◆ CHALLENGE: Start at the top of the records and, please, print each line exactly through the line that contains "R = math.radians", leaving out all pictures.

◆ ENTRIES SUPPLIED:
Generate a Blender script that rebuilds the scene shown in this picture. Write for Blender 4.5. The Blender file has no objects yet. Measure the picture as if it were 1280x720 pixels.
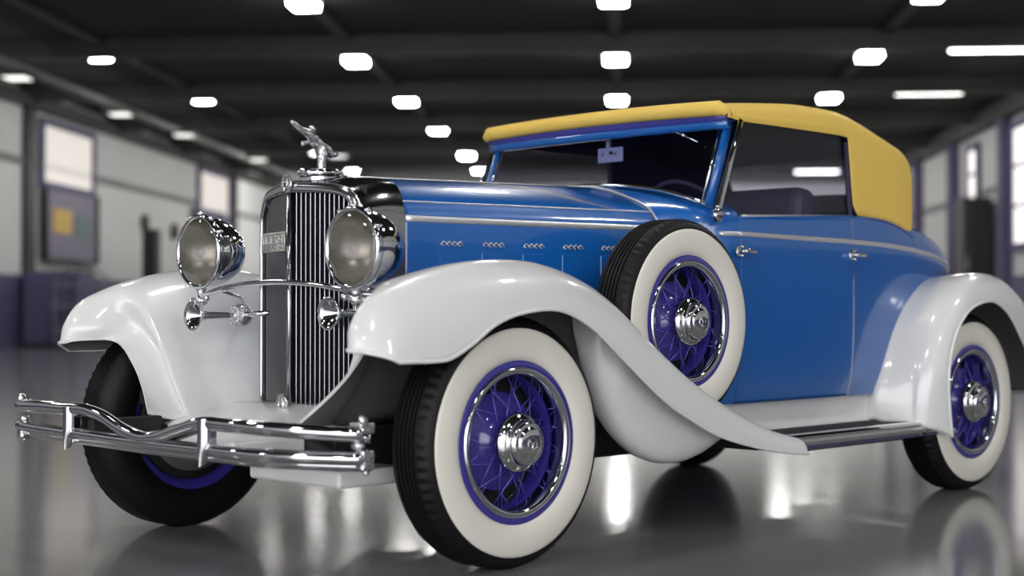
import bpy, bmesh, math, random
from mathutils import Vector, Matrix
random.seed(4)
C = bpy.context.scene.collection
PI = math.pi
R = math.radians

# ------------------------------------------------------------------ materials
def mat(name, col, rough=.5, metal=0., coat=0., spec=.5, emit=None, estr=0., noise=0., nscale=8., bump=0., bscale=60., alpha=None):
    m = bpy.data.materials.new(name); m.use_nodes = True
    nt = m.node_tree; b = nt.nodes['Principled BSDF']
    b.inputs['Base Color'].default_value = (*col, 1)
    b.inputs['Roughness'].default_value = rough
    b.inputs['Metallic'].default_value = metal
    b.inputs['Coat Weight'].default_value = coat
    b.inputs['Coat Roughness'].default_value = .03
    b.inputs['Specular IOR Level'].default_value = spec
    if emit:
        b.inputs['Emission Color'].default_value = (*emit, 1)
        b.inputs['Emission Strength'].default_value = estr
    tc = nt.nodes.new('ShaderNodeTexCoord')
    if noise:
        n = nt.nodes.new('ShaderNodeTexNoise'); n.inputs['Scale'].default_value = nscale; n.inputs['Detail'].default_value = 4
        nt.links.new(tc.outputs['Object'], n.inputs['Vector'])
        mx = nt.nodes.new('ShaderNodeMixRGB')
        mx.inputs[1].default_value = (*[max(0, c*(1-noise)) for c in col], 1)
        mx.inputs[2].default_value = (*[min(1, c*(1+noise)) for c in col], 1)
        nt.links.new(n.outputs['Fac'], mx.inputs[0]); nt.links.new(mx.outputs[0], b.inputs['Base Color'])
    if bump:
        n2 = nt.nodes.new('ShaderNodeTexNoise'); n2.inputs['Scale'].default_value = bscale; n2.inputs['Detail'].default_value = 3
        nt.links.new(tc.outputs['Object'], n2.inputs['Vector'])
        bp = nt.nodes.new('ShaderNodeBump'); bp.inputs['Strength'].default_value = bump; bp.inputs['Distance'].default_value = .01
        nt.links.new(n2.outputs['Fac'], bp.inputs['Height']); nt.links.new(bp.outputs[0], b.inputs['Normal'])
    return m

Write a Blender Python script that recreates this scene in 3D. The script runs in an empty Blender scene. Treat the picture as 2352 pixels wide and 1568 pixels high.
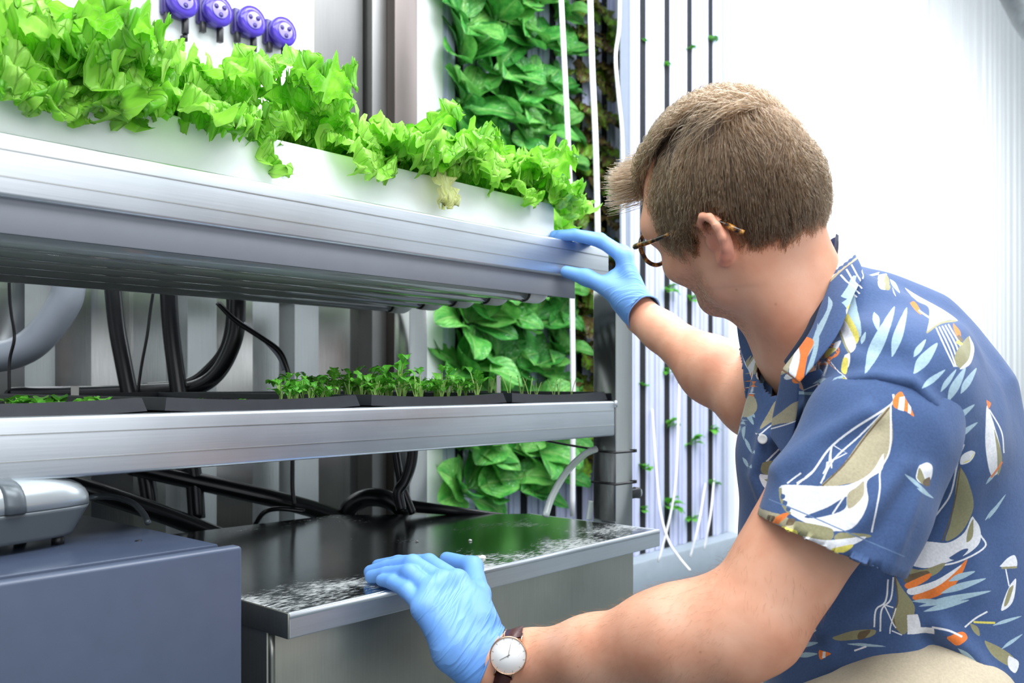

◆ ANSWER TO THIS TASK:
Generate a Blender script that rebuilds the scene shown in this picture. Write for Blender 4.5. The Blender file has no objects yet. Measure the picture as if it were 1280x720 pixels.
import bpy, bmesh, math, random
from mathutils import Vector, Matrix
random.seed(4)
C = bpy.context.scene.collection
PI = math.pi
R = math.radians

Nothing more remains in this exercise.